In Canada, art students are required to buy a $180 art history book with no pictures in it. Why not? Copyright clearance problems.

[ related topics: Books Photography Art & Culture Copyright/Trademark ]

comments in ascending chronological order (reverse):

#Comment Re: made: 2012-09-18 19:30:04.293207+00 by: Dan Lyke

Oh, yeah, this one has two great issues tied together: For profit schools nickel and diming (well, okay, Grant and Franklin-ing William Lyon Mackenzie King/Amundsen and Robert Borden/insulin-ing) students, and misapplied IP. Go Canada!

#Comment Re: made: 2012-09-19 15:37:53.057943+00 by: petronius

I still don't know what copyright issues there could be for paintings from before 1800 AD.

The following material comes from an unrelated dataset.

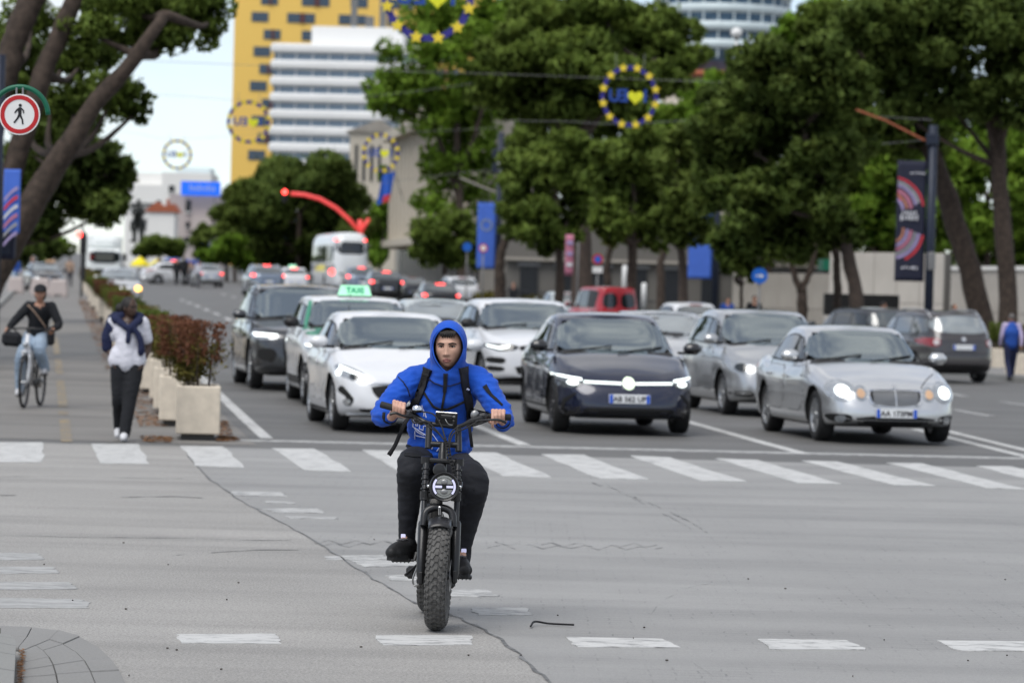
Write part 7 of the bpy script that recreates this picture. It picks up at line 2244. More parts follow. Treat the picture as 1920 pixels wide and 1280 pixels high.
def face_bits(parent, hm, sc=1.0, brow='brow_hair', white='eye_white', brow_h=.0042):
    b = bvh_of(hm)
    def hit(x, z):
        h = b.ray_cast(Vector((x, -1, z)), Vector((0, 1, 0)))
        return h[0] if h[0] else Vector((x, -.08, z))
    MB().tube(spline([hit(x * sc, (-.0748 + .0012 * math.cos(x * 130)) * sc) + Vector((0, -.0004, 0)) for x in (-.0215, -.011, 0, .011, .0215)], 10), [.0006] + [.0013] * 9 + [.0006], 6).build('mouth_line', brow, parent, True)
    for sg in (-1, 1):
        c = hit(sg * .031 * sc, .001 * sc)
        e = MB().ball(c + Vector((0, .0045 * sc, 0)), (.0145 * sc, .0080 * sc, .0050 * sc), 16, 10).build('eye', white, parent, True)
        MB().ball(c + Vector((sg * -.001, -.0025 * sc, .0008)), (.0058 * sc, .0022 * sc, .0058 * sc), 14, 8).build('iris', 'eye_iris', e, True)
        up = [hit(sg * x * sc, z * sc) + Vector((0, -.0015, 0)) for x, z in ((.0150, .0008), (.022, .0052), (.031, .0066), (.040, .0050), (.0470, .0000))]
        MB().tube(spline(up, 10), [.0012] + [.0026] * 9 + [.0012], 6).build('upper_lid', brow, e, True)
        lo = [hit(sg * x * sc, z * sc) + Vector((0, -.001, 0)) for x, z in ((.016, -.0025), (.024, -.0048), (.032, -.0056), (.041, -.0040), (.047, -.001))]
        MB().tube(spline(lo, 10), .0016, 6).build('lower_lid', 'skin_light' if brow == 'brow_hair' else brow, e, True)
        br = [hit(sg * x * sc, z * sc) + Vector((0, -.001, 0)) for x, z in ((.012, .0135), (.022, .0168), (.034, .0188), (.045, .0172), (.054, .0115))]
        MB().tube(spline(br, 12), [brow_h * .6] + [brow_h] * 7 + [brow_h * .8] * 3 + [brow_h * .5, brow_h * .2], 8, flat=.55, up=(0, 1, 0)).build('eyebrow', brow, parent, True)
def grip_hand(mb, bar, e, f, u, wrist, lever=False, r=.0098):
    """Hand closed round a bar: e runs along it towards the little finger, f forwards, u up."""
    n = len(mb.v)
    order = [(-.030, 1.0), (-.010, 1.07), (.010, 1.02), (.029, .86)]
    for i, (s_, ln) in enumerate(order):
        c = bar + e * s_
        a = c + u * .034 - f * .020
        p1 = c + f * (.027 * ln + .006) + u * (.020)
        p2 = c + f * (.029 * ln) - u * .014 * ln
        p3 = c - f * .004 - u * .027
        if lever and i == 0:
            p1, p2, p3 = c + f * .036 + u * .014, c + f * .052 - u * .016, c + f * .050 - u * .040
        limb(mb, [a, a.lerp(p1, .5) + u * .004, p1, p2, p3], [r * 1.12, r * 1.02, r * 1.0, r * .9, r * .78], 12, 3)
        mb.ball(a, r * 1.22, 12, 8)
        capsule(mb, a, wrist.lerp(a, .25), r * 1.25, r * 1.6, 12)
    th0 = wrist.lerp(bar - e * .03, .55) - u * .008
    limb(mb, [th0, bar - e * .048 - f * .012 - u * .012, bar - e * .040 + f * .018 - u * .022, bar - e * .018 + f * .028 - u * .024], [r * 1.5, r * 1.25, r * 1.1, r * .85], 12, 4)
    limb(mb, [bar - f * .03 + u * .016 - e * .012, wrist + u * .004], [.023, .025], 14)
    limb(mb, [bar - f * .03 + u * .012 + e * .016, wrist + u * .002], [.021, .024], 14)
def noise_folds(me, amp, freq, seed=0, mask=None):
    me.update()
    n = len(me.vertices)
    co = np.empty(n * 3); me.vertices.foreach_get('co', co); co = co.reshape(-1, 3)
    no = np.array([tuple(v.normal) for v in me.vertices])
    for i in range(n):
        p = Vector(co[i])
        q = Vector((p.x * freq[0] + seed, p.y * freq[1], p.z * freq[2]))
        d = noise.noise(q) * .65 + noise.noise(q * 2.3) * .35
        d = (abs(d) * 2 - .5)
        k = amp * (mask(p) if mask else 1)
        co[i] += no[i] * d * k
    me.vertices.foreach_set('co', co.ravel()); me.update()
# the rider and his electric bike
BO = gp(816, 1180)
BO.z = 0.0
def Q(px, py, dy): return at(px, py, BO.y + dy) - BO
bike = thing('electric_bike', 'black fat tyred electric bike with a round headlight ridden towards the camera', 'electric bike', tuple(BO))
RW, TW = .289, .053
ax_f, ax_r = Vector((.012, .0, RW)), Vector((-.055, 1.09, RW))
def fat_wheel(name, c, yaw, lean=0.0, knobs=True):
    T = Matrix.Rotation(PI / 2, 4, 'Y')
    w = sub(name, bike, tuple(c), (0, lean, yaw))
    prof = []
    for k in range(21):
        a = -2.5 + 5.0 * k / 20
        prof.append((RW - TW + TW * 1.02 * math.cos(a) - .003, TW * 1.06 * math.sin(a)))
    MB().lathe(prof, 64, T).build('tyre', 'tyre_dusty', w, True)
    if knobs:
        kb = MB()
        nr = 46
        for i in range(nr):
            for (ang, ly, lx, tw_, off) in ((0, .011, .010, 0, 0), (.36, .016, .0085, .5, .5), (-.36, .016, .0085, -.5, .5), (.78, .014, .010, .35, 0), (-.78, .014, .010, -.35, 0), (1.14, .012, .007, 0, .5), (-1.14, .012, .007, 0, .5)):
                wz = 2 * PI * (i + off) / nr
                rr = RW - TW + TW * 1.02 * math.cos(ang) - .002
                xx = TW * 1.06 * math.sin(ang)
                M4 = Matrix.Rotation(wz, 4, 'X') @ Matrix.Translation((xx, 0, rr)) @ Matrix.Rotation(ang, 4, 'Y') @ Matrix.Rotation(tw_, 4, 'Z')
                h = .0055
                V = [M4 @ Vector(v) for v in ((-lx, -ly, -.004), (lx, -ly, -.004), (lx, ly, -.004), (-lx, ly, -.004), (-lx*.8, -ly*.8, h), (lx*.8, -ly*.8, h), (lx*.8, ly*.8, h), (-lx*.8, ly*.8, h))]
                kb.add(V, [(4,5,6,7), (0,1,5,4), (1,2,6,5), (2,3,7,6), (3,0,4,7)])
        tag(kb.build('tread', 'tyre_dusty', w), kind='stuff')
    rb = MB()
    rb.lathe([(.190, -.036), (.205, -.040), (.215, -.030), (.215, .030), (.205, .040), (.190, .036), (.186, 0), (.190, -.036)], 48, T)
    rb.build('rim', 'bike_black', w, True)
    hb = MB(); hb.lathe([(.02, -.055), (.055 if name == 'rear_wheel' else .026, -.035), (.055 if name == 'rear_wheel' else .026, .035), (.02, .055)], 20, T); hb.build('hub', 'bike_metal', w, True)
    SPK = MB().cyl((0, 0, .02), (0, 0, .192), .0018, 5).mesh('spoke', 'bike_metal')
    for i in range(18):
        o = put('spoke', SPK, w, (.022 * (1 if i % 2 else -1), 0, 0), (2 * PI * i / 18, 0, 0))
    dk = MB(); dk.lathe([(.060, .060), (.085, .060), (.085, .0625), (.060, .0625), (.060, .060)], 28, T); dk.build('brake_disc', 'bike_grey', w)
    return w
fat_wheel('front_wheel', ax_f, -.045, .03)
fat_wheel('rear_wheel', ax_r, -.05, .02)
def bk(name, mb, m='bike_black', parent=bike, smooth=True, lab=None):
    o = mb.build(name, m, parent, smooth)
    if lab: o['label'] = lab
    if smooth: auto_smooth(o.data, 35)
    return o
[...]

#Comment Re: made: 2012-09-19 17:35:02.176234+00 by: Dan Lyke

Seems like if you can't get to the original images to make a copy of them, then the owners of the copy of the image that you duplicated may try to come after you. For instance: If I photograph a piece of art (especially in a museum which prohibits photography), and then square up that photograph and correct the exposure a bit, who owns which portion of that process?

I don't know about Canada, but I don't think the issues are at all clear here in the U.S.